## Data segment:
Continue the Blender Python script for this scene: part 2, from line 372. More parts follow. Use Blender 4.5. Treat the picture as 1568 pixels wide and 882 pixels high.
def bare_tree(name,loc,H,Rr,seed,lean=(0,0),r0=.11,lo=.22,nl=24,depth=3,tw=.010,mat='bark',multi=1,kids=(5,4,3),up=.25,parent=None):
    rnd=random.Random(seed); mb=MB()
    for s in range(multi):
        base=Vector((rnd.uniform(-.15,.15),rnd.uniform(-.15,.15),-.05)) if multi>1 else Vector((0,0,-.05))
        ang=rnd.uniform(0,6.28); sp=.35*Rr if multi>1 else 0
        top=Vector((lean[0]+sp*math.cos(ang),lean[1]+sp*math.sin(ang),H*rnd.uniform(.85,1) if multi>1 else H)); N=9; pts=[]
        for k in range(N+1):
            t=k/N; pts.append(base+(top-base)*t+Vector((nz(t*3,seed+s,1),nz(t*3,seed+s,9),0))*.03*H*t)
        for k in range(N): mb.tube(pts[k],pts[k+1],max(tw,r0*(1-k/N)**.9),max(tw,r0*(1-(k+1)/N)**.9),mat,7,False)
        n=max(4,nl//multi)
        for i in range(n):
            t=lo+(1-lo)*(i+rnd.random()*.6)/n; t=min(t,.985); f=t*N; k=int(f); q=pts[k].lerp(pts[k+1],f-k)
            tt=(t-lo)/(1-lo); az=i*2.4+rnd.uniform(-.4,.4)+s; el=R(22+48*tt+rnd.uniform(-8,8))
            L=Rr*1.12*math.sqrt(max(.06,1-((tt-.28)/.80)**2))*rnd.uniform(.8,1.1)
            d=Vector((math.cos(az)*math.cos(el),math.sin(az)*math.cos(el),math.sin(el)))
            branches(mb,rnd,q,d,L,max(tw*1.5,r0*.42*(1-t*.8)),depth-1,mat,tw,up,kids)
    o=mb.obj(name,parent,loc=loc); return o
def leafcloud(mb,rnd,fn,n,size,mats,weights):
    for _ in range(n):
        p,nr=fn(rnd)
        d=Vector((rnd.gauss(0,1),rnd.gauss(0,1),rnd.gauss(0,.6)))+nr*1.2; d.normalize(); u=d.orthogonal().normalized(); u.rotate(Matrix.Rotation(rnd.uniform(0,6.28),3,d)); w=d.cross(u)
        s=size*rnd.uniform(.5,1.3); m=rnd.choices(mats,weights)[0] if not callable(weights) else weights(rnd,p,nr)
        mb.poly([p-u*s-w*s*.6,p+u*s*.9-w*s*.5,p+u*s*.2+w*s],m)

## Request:
Reproduce every line of the data verbatim.

## Exercise response:
Continue the Blender Python script for this scene: part 2, from line 372. More parts follow. Use Blender 4.5. Treat the picture as 1568 pixels wide and 882 pixels high.
def bare_tree(name,loc,H,Rr,seed,lean=(0,0),r0=.11,lo=.22,nl=24,depth=3,tw=.010,mat='bark',multi=1,kids=(5,4,3),up=.25,parent=None):
    rnd=random.Random(seed); mb=MB()
    for s in range(multi):
        base=Vector((rnd.uniform(-.15,.15),rnd.uniform(-.15,.15),-.05)) if multi>1 else Vector((0,0,-.05))
        ang=rnd.uniform(0,6.28); sp=.35*Rr if multi>1 else 0
        top=Vector((lean[0]+sp*math.cos(ang),lean[1]+sp*math.sin(ang),H*rnd.uniform(.85,1) if multi>1 else H)); N=9; pts=[]
        for k in range(N+1):
            t=k/N; pts.append(base+(top-base)*t+Vector((nz(t*3,seed+s,1),nz(t*3,seed+s,9),0))*.03*H*t)
        for k in range(N): mb.tube(pts[k],pts[k+1],max(tw,r0*(1-k/N)**.9),max(tw,r0*(1-(k+1)/N)**.9),mat,7,False)
        n=max(4,nl//multi)
        for i in range(n):
            t=lo+(1-lo)*(i+rnd.random()*.6)/n; t=min(t,.985); f=t*N; k=int(f); q=pts[k].lerp(pts[k+1],f-k)
            tt=(t-lo)/(1-lo); az=i*2.4+rnd.uniform(-.4,.4)+s; el=R(22+48*tt+rnd.uniform(-8,8))
            L=Rr*1.12*math.sqrt(max(.06,1-((tt-.28)/.80)**2))*rnd.uniform(.8,1.1)
            d=Vector((math.cos(az)*math.cos(el),math.sin(az)*math.cos(el),math.sin(el)))
            branches(mb,rnd,q,d,L,max(tw*1.5,r0*.42*(1-t*.8)),depth-1,mat,tw,up,kids)
    o=mb.obj(name,parent,loc=loc); return o
def leafcloud(mb,rnd,fn,n,size,mats,weights):
    for _ in range(n):
        p,nr=fn(rnd)
        d=Vector((rnd.gauss(0,1),rnd.gauss(0,1),rnd.gauss(0,.6)))+nr*1.2; d.normalize(); u=d.orthogonal().normalized(); u.rotate(Matrix.Rotation(rnd.uniform(0,6.28),3,d)); w=d.cross(u)
        s=size*rnd.uniform(.5,1.3); m=rnd.choices(mats,weights)[0] if not callable(weights) else weights(rnd,p,nr)
        mb.poly([p-u*s-w*s*.6,p+u*s*.9-w*s*.5,p+u*s*.2+w*s],m)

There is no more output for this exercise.